Люсьенъ Ромье считаетъ это явленіе своего рода уплатою за войну. Призванныя цѣликомъ принятъ участіе въ томъ государственномъ дѣлѣ, какимъ была война, всколыхнутыя этимъ событіемъ до послѣдней глубины «народныя массы» инстинктивно отозвались на это требованіемъ или даже захватомъ новыхъ правъ, преимуществъ, новыхъ матеріальныхъ благъ, новыхъ удовольствій, новаго моральнаго сознанія своей позиціи. Не слѣдуетъ называть этотъ феноменъ «демократическимъ завоеваніемъ». Онъ въ большинствѣ случаевъ совершенно не соотвѣтствуетъ тому, что называется демократическимъ режимомъ въ политикѣ. Какъ справедливо отмѣтилъ Люсьенъ Ромье, сущность явленія выражается одинаково и фашистской диктатурой въ Италіи, и новыми демократическими государственными образованіями, возникшими на мѣстѣ Австро-Венгерской имперіи.

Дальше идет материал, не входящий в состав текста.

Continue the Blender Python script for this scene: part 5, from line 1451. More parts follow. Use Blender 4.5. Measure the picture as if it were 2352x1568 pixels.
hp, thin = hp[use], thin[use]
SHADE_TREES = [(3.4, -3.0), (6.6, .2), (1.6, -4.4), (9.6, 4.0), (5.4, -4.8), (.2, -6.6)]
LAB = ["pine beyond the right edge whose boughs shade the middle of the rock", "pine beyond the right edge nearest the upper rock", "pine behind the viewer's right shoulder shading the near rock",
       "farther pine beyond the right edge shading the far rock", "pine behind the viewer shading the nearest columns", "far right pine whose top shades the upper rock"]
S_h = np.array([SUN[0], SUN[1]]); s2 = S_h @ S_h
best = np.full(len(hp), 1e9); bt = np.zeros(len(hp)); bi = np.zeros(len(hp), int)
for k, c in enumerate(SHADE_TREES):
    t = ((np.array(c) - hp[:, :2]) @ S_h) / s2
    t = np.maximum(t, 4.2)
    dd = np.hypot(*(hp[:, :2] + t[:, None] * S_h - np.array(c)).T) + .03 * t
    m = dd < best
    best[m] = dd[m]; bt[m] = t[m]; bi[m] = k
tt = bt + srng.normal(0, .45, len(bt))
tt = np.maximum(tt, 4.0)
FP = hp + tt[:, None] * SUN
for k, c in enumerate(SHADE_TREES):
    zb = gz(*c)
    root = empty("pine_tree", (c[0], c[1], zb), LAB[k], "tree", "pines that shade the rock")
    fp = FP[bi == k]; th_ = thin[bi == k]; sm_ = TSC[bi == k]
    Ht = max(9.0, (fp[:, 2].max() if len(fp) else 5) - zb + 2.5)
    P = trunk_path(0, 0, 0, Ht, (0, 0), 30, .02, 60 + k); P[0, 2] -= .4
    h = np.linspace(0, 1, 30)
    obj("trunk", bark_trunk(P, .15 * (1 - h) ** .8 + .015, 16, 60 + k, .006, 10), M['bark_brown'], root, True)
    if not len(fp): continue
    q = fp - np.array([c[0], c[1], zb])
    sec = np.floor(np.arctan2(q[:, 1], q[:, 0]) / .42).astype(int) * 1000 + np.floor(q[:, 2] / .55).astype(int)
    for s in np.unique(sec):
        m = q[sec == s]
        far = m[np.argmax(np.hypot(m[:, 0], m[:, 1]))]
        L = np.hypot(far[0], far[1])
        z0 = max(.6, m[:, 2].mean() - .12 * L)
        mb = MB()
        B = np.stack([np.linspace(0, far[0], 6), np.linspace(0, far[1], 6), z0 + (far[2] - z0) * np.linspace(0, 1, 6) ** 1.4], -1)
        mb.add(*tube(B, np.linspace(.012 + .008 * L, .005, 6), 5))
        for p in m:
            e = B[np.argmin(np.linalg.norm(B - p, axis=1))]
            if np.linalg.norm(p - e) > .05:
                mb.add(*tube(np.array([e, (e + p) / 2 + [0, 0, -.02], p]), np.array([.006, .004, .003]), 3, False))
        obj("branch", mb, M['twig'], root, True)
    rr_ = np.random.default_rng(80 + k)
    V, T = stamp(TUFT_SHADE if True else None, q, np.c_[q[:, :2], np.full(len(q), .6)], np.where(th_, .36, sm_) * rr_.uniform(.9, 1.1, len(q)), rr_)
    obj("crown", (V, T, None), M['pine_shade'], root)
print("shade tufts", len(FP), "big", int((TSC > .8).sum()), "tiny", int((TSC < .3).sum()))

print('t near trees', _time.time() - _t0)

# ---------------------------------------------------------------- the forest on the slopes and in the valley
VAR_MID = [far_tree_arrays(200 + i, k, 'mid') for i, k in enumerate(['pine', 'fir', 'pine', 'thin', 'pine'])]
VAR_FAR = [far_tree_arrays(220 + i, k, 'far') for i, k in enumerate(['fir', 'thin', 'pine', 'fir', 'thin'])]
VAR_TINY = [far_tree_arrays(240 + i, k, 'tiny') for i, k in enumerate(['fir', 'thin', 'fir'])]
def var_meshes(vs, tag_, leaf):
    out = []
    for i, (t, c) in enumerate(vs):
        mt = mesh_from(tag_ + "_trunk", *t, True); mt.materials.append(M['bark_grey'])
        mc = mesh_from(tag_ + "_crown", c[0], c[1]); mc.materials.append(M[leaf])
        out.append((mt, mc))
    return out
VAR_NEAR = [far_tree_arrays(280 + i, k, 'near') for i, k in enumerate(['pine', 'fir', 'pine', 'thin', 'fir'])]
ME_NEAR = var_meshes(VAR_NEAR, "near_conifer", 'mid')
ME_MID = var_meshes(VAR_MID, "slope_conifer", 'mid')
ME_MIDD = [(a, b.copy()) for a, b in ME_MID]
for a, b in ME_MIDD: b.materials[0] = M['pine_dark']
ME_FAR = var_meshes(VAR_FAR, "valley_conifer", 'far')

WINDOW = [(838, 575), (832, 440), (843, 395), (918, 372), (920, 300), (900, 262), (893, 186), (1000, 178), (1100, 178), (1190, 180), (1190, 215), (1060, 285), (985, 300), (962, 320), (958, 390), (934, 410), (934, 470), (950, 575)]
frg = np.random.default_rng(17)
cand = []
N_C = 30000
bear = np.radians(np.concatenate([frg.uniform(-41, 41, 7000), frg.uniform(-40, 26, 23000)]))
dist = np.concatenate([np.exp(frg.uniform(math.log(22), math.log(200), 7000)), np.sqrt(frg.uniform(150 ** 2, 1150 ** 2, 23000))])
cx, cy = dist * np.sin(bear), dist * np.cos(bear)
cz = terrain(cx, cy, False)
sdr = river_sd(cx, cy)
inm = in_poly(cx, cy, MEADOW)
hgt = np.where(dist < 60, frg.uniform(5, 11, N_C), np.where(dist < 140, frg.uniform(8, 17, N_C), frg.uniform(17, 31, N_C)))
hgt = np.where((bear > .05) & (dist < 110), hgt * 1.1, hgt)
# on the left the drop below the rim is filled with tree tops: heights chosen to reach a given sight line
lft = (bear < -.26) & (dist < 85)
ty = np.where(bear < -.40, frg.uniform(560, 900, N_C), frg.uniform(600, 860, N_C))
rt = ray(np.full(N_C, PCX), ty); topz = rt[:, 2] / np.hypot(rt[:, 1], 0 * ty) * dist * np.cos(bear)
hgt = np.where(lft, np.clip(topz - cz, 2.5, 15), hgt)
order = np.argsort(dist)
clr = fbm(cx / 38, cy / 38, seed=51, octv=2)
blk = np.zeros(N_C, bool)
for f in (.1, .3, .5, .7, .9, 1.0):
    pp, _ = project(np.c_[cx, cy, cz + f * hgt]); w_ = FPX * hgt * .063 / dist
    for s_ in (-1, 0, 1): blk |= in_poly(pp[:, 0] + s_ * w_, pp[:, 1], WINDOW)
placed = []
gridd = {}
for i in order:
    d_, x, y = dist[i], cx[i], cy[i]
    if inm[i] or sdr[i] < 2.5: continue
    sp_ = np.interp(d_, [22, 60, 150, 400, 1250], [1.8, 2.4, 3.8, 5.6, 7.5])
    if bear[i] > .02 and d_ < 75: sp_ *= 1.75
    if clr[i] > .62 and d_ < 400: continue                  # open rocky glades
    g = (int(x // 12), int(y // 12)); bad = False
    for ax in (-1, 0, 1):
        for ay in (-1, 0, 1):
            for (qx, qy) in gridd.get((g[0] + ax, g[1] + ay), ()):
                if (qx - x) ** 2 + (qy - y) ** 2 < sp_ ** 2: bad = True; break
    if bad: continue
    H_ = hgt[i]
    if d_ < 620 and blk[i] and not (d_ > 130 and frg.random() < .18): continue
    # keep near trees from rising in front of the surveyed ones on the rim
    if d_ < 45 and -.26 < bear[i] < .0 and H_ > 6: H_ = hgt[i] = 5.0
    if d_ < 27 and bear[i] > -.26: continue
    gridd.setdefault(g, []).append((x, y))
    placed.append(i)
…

Русскій большевизмъ и нѣмецкій «націоналъ-соціализмъ», испанская революція и министерство Макдональда въ Англіи выражаютъ по-разному одно и то же въ основѣ своей явленіе. Для правильнаго обозначенія его у насъ нѣтъ даже надлежащаго имени. Лексиконъ XIX вѣка становится тутъ непригоденъ. Слово «демократія», какъ я уже оказалъ, тутъ не подходитъ. Было бы, быть можетъ, правильнѣе, назвать это явленіе «плебеизмомъ», если бы слово «плебей» не носило того презрительнаго оттѣнка, который данъ ему столѣтіями. Въ происхожденія своемъ это слово такого оттѣнка не имѣло, и въ римскомъ мірѣ выражало нѣкоторую сущность, остающуюся въ силѣ и теперь.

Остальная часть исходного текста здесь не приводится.